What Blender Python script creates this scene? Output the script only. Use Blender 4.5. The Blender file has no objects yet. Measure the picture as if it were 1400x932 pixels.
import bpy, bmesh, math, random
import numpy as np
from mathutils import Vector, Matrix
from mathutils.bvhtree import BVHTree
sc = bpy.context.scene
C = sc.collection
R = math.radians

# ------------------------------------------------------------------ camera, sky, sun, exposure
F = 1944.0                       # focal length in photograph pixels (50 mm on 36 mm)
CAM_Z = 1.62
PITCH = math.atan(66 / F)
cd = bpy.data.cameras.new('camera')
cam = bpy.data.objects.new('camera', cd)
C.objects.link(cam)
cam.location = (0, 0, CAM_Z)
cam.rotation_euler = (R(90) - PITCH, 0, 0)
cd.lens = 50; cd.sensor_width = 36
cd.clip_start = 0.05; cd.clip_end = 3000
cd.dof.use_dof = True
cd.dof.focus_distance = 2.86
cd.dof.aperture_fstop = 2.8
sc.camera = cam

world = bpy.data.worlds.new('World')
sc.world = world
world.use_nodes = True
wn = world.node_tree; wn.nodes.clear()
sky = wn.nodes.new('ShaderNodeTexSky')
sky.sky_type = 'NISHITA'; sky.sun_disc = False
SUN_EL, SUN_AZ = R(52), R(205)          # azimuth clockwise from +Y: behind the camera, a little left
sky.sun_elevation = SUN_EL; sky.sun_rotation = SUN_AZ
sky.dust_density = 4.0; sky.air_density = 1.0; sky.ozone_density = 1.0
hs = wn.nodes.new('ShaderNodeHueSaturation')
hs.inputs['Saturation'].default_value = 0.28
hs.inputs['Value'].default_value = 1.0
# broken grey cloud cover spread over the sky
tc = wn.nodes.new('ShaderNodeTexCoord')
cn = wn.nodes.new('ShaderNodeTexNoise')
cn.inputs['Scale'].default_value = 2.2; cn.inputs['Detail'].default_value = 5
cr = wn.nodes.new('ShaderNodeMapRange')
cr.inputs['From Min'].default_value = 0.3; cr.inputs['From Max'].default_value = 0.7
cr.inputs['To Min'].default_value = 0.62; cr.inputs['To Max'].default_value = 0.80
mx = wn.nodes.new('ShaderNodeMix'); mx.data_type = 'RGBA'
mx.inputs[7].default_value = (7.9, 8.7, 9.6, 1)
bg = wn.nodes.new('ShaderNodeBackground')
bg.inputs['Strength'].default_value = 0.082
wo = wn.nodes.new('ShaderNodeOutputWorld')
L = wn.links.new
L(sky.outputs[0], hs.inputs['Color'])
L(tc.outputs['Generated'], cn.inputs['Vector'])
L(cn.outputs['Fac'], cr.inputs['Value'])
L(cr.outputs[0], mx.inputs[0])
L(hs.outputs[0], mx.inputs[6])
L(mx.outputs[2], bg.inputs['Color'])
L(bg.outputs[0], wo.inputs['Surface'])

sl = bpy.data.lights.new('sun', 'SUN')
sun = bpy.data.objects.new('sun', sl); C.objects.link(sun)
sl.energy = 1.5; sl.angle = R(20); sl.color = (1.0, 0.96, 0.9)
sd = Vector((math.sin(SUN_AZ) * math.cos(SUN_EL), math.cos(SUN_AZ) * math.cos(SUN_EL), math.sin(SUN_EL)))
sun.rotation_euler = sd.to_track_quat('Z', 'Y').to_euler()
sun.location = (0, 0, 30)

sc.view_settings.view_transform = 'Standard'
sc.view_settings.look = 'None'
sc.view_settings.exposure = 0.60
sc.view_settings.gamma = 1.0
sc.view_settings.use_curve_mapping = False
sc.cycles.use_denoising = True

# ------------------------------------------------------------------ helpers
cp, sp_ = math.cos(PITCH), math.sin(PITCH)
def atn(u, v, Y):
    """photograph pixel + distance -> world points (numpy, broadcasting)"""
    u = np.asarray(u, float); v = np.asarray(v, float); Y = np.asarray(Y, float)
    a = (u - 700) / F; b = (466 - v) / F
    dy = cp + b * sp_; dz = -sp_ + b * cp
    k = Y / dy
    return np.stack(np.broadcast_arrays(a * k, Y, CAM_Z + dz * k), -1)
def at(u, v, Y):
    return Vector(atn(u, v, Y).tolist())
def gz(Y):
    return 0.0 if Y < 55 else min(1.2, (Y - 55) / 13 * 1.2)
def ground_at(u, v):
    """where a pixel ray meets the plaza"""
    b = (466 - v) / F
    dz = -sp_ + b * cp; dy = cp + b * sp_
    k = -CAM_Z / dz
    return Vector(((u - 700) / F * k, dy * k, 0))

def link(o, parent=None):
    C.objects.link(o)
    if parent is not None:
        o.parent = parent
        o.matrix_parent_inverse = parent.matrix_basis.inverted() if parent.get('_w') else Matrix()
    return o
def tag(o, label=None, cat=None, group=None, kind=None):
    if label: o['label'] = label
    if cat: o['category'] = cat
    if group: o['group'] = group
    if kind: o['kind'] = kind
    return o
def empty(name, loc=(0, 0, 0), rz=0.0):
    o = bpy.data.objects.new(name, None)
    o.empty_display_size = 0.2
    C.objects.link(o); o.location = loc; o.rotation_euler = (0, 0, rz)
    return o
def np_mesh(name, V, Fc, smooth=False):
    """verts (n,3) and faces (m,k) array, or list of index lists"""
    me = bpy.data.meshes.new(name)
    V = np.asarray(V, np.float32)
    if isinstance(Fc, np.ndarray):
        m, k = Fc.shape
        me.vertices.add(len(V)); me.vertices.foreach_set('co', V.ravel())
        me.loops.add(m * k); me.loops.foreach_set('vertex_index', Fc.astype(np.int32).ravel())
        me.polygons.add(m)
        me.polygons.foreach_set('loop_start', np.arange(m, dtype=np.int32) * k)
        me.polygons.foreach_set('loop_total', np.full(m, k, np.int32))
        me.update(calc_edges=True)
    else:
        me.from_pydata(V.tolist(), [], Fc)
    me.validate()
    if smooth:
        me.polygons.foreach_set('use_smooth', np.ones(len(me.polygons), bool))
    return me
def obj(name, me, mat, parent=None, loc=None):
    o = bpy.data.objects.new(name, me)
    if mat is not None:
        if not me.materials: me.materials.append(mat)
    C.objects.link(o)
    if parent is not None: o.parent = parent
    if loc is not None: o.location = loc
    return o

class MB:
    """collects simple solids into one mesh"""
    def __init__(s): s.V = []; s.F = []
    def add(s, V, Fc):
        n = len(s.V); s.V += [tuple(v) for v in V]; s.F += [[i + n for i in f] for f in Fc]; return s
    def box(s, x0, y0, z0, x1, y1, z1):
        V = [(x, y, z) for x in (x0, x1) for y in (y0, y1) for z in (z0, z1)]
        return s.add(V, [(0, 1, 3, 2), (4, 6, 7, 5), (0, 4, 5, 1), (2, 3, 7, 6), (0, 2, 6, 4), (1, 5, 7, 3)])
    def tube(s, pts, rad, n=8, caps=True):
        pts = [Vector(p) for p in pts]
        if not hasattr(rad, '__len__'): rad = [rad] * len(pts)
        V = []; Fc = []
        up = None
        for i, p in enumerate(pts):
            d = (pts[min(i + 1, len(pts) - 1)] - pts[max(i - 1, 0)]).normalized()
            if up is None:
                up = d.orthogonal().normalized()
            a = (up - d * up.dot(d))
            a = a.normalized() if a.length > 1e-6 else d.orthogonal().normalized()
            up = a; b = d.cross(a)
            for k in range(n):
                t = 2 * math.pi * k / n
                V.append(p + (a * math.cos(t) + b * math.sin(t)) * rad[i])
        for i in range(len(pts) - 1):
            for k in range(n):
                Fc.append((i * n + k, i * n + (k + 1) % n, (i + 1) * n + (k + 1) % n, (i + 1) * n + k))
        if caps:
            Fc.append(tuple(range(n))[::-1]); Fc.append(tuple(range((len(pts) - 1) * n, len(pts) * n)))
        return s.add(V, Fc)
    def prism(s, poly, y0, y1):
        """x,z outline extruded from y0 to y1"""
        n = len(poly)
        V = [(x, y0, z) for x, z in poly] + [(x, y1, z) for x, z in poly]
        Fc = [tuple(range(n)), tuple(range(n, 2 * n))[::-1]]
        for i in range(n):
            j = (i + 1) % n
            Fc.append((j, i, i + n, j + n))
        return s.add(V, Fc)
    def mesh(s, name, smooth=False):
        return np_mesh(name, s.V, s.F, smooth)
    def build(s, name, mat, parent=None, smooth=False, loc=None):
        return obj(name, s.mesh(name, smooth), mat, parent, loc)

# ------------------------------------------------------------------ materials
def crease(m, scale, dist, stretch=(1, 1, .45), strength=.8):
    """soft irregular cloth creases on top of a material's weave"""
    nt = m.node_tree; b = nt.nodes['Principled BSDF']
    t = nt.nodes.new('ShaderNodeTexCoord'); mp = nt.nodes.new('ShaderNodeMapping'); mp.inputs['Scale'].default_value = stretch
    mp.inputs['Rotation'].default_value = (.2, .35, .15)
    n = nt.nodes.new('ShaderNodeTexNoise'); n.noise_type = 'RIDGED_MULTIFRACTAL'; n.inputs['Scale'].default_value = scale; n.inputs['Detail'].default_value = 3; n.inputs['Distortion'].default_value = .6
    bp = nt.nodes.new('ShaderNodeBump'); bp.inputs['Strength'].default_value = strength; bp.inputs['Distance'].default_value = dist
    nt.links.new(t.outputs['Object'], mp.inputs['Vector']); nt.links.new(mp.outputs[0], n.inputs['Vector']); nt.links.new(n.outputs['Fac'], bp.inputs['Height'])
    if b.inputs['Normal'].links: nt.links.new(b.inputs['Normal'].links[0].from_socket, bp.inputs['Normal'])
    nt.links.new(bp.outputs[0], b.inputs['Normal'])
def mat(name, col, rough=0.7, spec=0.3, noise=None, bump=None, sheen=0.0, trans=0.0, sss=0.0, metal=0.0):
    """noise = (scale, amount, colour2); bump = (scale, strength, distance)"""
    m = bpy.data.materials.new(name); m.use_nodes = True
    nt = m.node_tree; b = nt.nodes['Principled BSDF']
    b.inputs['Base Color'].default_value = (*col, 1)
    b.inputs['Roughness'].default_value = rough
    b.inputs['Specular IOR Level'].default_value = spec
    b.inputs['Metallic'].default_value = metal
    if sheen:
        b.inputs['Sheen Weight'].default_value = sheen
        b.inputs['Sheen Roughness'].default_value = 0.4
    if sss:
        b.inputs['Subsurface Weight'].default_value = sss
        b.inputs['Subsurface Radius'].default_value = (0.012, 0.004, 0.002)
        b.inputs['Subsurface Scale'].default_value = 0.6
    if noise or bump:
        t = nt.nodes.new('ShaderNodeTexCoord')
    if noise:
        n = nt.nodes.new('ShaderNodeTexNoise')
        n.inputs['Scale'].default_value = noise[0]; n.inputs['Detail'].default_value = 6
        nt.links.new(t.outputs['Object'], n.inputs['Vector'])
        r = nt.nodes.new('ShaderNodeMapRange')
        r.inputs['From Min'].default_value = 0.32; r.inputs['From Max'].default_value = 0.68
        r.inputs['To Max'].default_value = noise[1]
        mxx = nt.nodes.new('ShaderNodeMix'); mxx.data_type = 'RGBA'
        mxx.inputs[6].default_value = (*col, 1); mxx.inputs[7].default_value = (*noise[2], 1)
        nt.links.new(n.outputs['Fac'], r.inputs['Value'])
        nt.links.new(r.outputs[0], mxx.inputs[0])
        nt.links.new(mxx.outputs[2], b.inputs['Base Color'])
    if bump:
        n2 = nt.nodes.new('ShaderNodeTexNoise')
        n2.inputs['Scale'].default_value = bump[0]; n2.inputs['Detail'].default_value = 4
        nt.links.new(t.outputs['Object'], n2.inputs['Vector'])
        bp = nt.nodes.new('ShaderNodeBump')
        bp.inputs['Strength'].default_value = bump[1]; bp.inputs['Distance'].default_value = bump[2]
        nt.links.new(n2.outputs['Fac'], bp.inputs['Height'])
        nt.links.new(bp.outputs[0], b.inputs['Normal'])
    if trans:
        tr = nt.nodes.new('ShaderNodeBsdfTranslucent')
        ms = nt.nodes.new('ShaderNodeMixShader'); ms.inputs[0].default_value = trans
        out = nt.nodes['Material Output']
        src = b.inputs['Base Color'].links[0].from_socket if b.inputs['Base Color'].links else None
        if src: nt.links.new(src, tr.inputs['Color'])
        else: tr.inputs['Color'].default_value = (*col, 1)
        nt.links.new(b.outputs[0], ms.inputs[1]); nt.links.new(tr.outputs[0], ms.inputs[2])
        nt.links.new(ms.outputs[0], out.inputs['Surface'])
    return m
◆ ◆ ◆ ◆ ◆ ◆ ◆
Your output must be the lines of the material above, from the first through the line that contains "sc.camera = cam", copied exactly. Include both endpoints and nothing else.

What Blender Python script creates this scene? Output the script only. Use Blender 4.5. The Blender file has no objects yet. Measure the picture as if it were 1400x932 pixels.
import bpy, bmesh, math, random
import numpy as np
from mathutils import Vector, Matrix
from mathutils.bvhtree import BVHTree
sc = bpy.context.scene
C = sc.collection
R = math.radians

# ------------------------------------------------------------------ camera, sky, sun, exposure
F = 1944.0                       # focal length in photograph pixels (50 mm on 36 mm)
CAM_Z = 1.62
PITCH = math.atan(66 / F)
cd = bpy.data.cameras.new('camera')
cam = bpy.data.objects.new('camera', cd)
C.objects.link(cam)
cam.location = (0, 0, CAM_Z)
cam.rotation_euler = (R(90) - PITCH, 0, 0)
cd.lens = 50; cd.sensor_width = 36
cd.clip_start = 0.05; cd.clip_end = 3000
cd.dof.use_dof = True
cd.dof.focus_distance = 2.86
cd.dof.aperture_fstop = 2.8
sc.camera = cam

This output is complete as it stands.